**JOB**
Start at the line containing "Generate a Blender", stop at the line containing "scene.camera = cam", and set down every line in that stretch exactly as written, and nothing else.

**DATA SHOWN**
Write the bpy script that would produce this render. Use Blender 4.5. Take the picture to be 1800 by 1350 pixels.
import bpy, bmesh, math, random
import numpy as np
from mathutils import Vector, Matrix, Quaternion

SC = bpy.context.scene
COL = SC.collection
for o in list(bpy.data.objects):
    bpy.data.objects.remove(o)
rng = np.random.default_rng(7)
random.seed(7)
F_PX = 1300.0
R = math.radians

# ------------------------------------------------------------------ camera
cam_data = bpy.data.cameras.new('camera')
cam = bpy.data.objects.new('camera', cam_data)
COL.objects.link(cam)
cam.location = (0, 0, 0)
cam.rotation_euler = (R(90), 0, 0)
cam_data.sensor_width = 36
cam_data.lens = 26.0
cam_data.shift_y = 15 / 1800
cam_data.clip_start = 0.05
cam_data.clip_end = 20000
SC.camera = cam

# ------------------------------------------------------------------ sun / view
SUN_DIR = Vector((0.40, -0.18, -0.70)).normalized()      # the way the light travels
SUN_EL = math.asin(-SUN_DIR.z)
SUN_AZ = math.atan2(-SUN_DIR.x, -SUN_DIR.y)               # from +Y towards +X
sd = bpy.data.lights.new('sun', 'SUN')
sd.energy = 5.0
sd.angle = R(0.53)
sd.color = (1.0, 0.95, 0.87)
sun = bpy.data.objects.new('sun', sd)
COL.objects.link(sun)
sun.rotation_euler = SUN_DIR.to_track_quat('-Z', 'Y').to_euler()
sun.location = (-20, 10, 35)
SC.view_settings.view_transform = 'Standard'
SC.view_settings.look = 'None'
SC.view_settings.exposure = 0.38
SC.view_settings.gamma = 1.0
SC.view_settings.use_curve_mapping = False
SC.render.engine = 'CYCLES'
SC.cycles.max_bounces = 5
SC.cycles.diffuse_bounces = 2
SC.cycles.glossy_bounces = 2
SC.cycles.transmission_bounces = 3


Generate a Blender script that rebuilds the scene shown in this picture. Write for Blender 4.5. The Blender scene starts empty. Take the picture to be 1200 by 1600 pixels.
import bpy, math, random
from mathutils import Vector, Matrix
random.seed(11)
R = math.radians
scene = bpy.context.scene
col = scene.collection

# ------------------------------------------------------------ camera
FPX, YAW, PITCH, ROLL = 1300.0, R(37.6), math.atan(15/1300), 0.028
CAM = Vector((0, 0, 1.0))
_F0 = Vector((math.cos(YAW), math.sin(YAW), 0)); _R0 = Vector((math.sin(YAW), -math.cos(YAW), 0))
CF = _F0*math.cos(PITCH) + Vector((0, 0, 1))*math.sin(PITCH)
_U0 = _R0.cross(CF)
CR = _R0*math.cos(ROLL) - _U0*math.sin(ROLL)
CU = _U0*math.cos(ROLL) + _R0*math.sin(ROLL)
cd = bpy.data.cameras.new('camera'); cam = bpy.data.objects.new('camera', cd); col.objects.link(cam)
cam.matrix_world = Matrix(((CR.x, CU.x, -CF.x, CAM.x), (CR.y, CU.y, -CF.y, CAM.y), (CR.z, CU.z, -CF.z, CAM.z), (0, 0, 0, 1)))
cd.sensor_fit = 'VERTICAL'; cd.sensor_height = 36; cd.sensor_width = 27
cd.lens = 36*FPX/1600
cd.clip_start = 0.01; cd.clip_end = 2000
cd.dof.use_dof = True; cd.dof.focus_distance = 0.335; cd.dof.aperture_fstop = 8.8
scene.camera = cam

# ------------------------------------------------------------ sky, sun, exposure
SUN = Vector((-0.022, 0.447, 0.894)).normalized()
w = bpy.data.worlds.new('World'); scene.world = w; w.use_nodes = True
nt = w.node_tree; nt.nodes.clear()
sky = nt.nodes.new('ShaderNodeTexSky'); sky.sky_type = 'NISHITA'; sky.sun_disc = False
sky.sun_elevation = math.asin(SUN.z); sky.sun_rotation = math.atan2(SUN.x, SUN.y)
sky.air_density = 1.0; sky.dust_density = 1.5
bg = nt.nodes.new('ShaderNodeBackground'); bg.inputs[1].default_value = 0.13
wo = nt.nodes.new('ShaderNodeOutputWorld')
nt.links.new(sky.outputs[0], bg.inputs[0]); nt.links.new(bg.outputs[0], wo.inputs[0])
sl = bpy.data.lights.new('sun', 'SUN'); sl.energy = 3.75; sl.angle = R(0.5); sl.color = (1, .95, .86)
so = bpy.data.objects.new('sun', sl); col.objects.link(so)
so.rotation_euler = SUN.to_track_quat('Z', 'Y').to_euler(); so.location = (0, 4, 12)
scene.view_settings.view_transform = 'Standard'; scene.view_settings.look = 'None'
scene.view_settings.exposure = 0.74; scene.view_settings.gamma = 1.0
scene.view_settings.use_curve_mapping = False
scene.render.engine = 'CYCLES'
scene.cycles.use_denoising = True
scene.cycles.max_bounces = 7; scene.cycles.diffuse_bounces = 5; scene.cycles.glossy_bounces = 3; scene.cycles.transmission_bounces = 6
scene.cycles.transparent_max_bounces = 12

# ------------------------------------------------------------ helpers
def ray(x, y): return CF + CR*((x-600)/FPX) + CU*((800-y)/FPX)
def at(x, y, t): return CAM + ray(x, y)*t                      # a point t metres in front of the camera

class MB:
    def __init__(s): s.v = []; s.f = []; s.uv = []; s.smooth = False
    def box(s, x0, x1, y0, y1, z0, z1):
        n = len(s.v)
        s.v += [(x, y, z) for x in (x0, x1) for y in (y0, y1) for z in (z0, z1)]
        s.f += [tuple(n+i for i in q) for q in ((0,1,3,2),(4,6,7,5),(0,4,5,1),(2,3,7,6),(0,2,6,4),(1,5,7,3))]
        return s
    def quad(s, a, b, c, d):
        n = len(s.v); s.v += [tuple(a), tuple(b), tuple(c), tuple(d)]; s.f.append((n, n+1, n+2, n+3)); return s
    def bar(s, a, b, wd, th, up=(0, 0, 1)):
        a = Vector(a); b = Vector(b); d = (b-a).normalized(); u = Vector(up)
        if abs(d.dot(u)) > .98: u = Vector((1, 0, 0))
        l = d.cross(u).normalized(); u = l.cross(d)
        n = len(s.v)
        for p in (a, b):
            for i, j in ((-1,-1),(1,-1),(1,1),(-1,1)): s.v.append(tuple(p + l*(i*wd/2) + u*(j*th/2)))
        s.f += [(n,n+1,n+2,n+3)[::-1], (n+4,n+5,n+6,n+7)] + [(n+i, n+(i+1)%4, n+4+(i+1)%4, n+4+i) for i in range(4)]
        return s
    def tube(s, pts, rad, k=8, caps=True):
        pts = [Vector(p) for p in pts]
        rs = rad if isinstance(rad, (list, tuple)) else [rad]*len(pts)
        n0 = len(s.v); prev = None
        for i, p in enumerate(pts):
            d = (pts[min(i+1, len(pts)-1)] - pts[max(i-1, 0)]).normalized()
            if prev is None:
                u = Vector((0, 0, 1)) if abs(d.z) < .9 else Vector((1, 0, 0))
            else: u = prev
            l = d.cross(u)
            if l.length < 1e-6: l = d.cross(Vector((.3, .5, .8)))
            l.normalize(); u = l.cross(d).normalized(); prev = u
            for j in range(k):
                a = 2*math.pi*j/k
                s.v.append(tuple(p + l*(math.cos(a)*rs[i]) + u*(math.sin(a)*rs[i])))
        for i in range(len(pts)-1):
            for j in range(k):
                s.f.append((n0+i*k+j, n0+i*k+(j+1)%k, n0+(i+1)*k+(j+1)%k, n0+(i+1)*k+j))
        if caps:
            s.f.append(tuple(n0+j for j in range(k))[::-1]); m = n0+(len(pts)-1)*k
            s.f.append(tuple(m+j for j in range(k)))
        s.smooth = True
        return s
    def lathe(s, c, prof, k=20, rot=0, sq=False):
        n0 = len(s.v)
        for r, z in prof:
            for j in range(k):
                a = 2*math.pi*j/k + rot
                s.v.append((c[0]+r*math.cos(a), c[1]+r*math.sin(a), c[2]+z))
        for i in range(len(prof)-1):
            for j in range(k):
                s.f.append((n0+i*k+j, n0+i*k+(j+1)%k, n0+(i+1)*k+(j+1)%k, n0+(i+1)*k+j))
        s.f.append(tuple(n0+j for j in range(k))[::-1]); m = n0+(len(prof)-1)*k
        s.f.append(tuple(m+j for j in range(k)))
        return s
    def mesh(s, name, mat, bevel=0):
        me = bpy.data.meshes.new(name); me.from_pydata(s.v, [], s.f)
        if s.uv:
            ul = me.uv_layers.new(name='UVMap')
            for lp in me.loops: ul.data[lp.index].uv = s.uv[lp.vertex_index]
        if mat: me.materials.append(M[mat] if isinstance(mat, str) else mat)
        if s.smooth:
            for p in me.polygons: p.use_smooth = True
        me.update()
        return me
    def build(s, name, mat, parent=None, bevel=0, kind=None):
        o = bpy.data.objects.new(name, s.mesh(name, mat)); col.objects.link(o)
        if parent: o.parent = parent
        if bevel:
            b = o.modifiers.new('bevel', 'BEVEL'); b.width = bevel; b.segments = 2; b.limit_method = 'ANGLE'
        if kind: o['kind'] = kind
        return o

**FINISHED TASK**
Generate a Blender script that rebuilds the scene shown in this picture. Write for Blender 4.5. The Blender scene starts empty. Take the picture to be 1200 by 1600 pixels.
import bpy, math, random
from mathutils import Vector, Matrix
random.seed(11)
R = math.radians
scene = bpy.context.scene
col = scene.collection

# ------------------------------------------------------------ camera
FPX, YAW, PITCH, ROLL = 1300.0, R(37.6), math.atan(15/1300), 0.028
CAM = Vector((0, 0, 1.0))
_F0 = Vector((math.cos(YAW), math.sin(YAW), 0)); _R0 = Vector((math.sin(YAW), -math.cos(YAW), 0))
CF = _F0*math.cos(PITCH) + Vector((0, 0, 1))*math.sin(PITCH)
_U0 = _R0.cross(CF)
CR = _R0*math.cos(ROLL) - _U0*math.sin(ROLL)
CU = _U0*math.cos(ROLL) + _R0*math.sin(ROLL)
cd = bpy.data.cameras.new('camera'); cam = bpy.data.objects.new('camera', cd); col.objects.link(cam)
cam.matrix_world = Matrix(((CR.x, CU.x, -CF.x, CAM.x), (CR.y, CU.y, -CF.y, CAM.y), (CR.z, CU.z, -CF.z, CAM.z), (0, 0, 0, 1)))
cd.sensor_fit = 'VERTICAL'; cd.sensor_height = 36; cd.sensor_width = 27
cd.lens = 36*FPX/1600
cd.clip_start = 0.01; cd.clip_end = 2000
cd.dof.use_dof = True; cd.dof.focus_distance = 0.335; cd.dof.aperture_fstop = 8.8
scene.camera = cam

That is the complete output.